Supplied entries >>
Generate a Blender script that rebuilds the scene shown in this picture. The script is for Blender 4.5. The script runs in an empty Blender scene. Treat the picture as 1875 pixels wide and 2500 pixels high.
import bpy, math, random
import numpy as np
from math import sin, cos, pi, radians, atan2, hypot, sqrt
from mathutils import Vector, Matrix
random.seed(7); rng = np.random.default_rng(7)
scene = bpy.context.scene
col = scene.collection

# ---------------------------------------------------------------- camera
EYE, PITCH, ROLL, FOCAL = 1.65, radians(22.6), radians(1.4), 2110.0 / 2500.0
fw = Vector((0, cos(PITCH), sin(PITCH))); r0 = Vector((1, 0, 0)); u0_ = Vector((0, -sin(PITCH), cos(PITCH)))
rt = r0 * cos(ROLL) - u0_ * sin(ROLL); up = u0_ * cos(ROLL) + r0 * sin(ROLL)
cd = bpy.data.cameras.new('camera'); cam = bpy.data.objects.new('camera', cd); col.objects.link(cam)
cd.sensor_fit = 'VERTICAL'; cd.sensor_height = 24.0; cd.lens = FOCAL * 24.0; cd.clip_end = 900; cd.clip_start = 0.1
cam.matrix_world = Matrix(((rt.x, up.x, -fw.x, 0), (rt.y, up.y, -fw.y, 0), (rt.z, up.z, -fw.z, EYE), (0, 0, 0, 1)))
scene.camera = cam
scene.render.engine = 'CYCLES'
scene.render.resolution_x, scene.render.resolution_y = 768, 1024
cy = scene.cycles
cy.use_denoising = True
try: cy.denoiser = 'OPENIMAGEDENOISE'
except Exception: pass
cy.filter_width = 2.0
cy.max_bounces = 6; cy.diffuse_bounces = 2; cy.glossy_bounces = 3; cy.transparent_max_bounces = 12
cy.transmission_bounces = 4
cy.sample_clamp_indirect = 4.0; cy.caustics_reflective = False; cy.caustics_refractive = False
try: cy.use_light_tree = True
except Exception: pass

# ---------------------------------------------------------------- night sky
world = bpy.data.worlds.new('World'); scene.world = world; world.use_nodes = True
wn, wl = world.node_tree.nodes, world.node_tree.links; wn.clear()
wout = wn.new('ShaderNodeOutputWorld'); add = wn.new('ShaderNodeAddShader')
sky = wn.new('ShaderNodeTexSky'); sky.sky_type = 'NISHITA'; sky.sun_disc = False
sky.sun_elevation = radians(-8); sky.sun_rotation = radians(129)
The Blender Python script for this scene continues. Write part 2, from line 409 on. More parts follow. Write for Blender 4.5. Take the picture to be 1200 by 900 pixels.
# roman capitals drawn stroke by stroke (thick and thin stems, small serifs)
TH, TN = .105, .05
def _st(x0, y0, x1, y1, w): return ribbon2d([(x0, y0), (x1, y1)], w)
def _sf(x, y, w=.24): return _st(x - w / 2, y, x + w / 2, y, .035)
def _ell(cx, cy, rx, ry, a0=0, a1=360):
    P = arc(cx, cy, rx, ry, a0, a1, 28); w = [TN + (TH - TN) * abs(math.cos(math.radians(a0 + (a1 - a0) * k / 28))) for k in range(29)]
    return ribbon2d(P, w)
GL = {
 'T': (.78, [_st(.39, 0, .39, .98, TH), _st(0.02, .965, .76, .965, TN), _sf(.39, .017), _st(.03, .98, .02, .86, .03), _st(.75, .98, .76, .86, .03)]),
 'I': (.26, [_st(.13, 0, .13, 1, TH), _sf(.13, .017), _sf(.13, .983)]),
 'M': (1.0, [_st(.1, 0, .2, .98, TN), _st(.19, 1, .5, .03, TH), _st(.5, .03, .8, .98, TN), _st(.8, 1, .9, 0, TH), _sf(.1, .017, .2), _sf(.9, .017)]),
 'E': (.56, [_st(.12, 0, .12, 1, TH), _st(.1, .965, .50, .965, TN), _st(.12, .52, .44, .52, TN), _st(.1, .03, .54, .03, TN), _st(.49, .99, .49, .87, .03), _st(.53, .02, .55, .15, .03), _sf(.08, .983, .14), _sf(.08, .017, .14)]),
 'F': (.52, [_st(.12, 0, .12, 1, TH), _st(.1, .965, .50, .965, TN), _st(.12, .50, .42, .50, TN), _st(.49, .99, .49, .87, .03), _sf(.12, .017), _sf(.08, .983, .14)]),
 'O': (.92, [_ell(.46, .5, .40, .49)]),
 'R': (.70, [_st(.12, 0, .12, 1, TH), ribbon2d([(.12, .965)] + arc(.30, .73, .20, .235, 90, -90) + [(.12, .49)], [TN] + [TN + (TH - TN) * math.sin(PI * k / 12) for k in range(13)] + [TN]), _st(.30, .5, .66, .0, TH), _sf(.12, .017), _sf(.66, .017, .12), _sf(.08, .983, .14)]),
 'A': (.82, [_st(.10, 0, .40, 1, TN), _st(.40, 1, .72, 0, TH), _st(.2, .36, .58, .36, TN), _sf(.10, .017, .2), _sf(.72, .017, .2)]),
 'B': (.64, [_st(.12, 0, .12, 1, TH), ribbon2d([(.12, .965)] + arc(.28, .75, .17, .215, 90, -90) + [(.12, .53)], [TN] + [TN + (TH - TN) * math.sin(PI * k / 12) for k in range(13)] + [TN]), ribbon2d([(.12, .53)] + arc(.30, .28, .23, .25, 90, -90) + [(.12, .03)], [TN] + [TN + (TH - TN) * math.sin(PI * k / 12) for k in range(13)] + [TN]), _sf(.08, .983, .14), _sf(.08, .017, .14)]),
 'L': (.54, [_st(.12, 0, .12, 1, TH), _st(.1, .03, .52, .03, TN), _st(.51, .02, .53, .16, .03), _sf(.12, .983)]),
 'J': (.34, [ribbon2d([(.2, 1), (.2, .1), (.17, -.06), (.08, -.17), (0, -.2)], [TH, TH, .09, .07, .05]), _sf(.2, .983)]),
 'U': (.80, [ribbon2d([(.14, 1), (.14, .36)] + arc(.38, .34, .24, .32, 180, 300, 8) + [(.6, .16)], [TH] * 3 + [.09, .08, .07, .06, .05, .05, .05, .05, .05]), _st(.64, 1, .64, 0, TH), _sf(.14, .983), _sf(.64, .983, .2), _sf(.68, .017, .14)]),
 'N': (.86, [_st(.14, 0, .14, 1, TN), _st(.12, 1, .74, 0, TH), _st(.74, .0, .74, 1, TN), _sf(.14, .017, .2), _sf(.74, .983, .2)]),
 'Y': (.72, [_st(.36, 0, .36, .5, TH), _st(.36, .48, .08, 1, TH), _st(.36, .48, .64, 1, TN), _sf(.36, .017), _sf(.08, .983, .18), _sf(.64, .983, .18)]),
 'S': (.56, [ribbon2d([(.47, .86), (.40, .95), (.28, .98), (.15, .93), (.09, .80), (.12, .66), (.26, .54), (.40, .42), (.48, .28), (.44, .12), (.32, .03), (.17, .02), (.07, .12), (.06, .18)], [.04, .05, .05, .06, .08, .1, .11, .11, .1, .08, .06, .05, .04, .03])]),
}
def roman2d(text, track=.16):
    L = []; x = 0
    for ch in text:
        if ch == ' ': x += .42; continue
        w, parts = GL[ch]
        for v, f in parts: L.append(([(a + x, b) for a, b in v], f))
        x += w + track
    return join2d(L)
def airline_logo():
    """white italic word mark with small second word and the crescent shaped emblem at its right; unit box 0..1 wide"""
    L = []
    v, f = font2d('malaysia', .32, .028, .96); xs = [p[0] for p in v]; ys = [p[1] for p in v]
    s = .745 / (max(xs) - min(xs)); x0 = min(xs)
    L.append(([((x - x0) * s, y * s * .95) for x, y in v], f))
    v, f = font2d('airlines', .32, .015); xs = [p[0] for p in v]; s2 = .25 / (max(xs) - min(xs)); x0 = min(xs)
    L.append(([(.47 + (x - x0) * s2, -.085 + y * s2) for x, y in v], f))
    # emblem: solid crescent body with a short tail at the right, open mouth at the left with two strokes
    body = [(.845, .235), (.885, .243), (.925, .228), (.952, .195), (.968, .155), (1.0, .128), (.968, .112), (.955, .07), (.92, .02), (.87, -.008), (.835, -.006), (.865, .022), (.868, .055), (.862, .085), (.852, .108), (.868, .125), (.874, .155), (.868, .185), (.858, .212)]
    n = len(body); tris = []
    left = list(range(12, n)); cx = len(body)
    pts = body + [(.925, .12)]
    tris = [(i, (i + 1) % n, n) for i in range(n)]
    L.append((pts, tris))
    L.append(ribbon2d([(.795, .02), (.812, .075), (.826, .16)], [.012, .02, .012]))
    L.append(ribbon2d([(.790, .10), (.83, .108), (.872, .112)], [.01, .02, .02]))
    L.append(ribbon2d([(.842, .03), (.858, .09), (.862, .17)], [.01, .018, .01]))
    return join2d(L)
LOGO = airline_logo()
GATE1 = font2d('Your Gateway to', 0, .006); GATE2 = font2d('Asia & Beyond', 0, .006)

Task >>
Look through the entries and work out how many lines have the word "from" in them; reply with that number only.

Correct result >>
3